Janet Pilborough-Skinner, private client director at Mazars in Milton Keynes
Janet Pilborough-Skinner, private client director at Mazars in Milton Keynes

New child benefit rules are set to cause a shock for people earning more than £50,000 says a Milton Keynes tax guru.

Changes to be introduced to child benefit rules in January 2013 will mean some people will get a tax bill as the government uses this method to clawback money paid out.

Janet Pilborough-Skinner, private client director at Mazars, in Midsummer Boulevard, said: “Some people are going to have a shock when they submit their 2012/13 tax return and find they have a tax bill because they didn’t realise they or their partner needed to disclaim child benefit. The more children you have in your household, the more this will cost.”

Families in which one individual earns more than £60,000 a year will lose all their child benefit payments by tax clawback from January 7. If either people in a relationship earns more than £50,000, child benefit will be tapered away on a sliding scale.

In any one household, the couple could each earn £50,000 each, without losing their child benefit payments. However, if one earns £50,001, the government’s clawback would begin, and if an individual earns £60,001, all child benefit received from January 2013 onwards would be paid back via HMRC’s self-assessment system.

The parent receiving the child benefit payments will continue to receive them but the ‘high earner’ will repay them to the government by way of a clawback.

She added: “Not many people realise how fraught and potentially complicated the government’s move to withdraw child benefit from high earners will be. It’s been shoehorned into the way individuals are taxed and will cause disproportionate hassle compared to the amount of revenue it raises.”

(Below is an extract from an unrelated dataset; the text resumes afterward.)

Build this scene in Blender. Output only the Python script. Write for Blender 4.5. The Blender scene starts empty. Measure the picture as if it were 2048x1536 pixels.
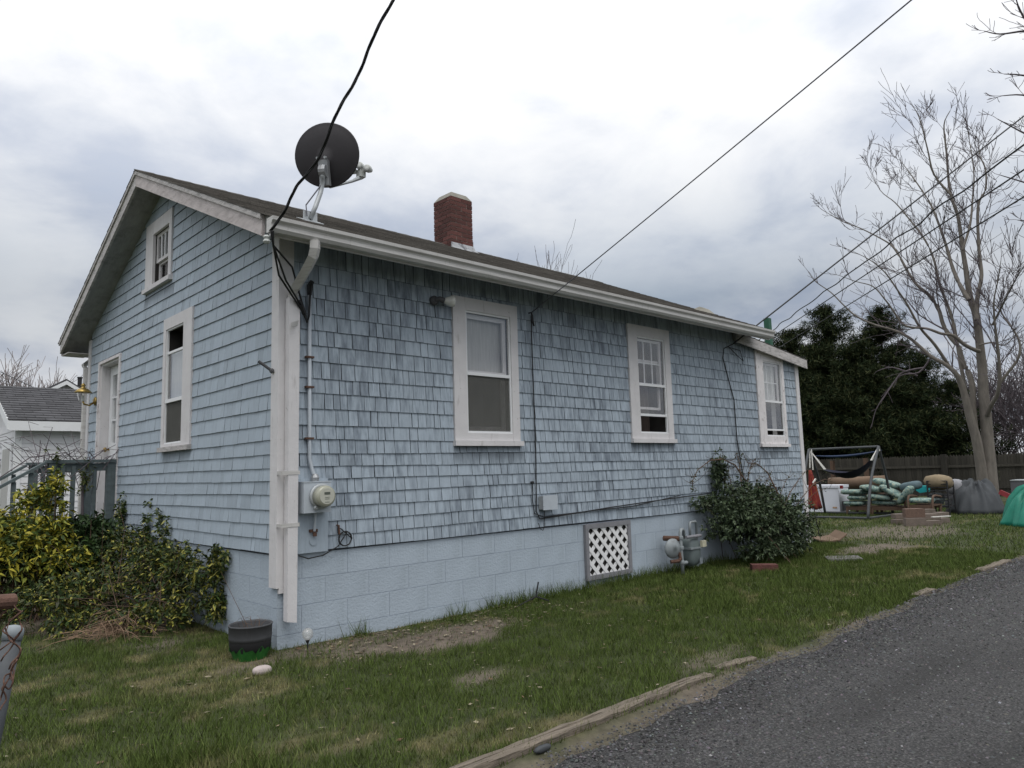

The government intends to set up a system where people can volunteer not to receive child benefit. Disclaiming child benefit is an action that has to be taken by the person receiving it – this becomes effective the following week.

The rules will apply to couples whether individuals living together, spouses or civil partners. A couple setting up home together with existing children will need to decide if they need to disclaim before or very quickly after moving in together, where one earns more than £50,000 per annum.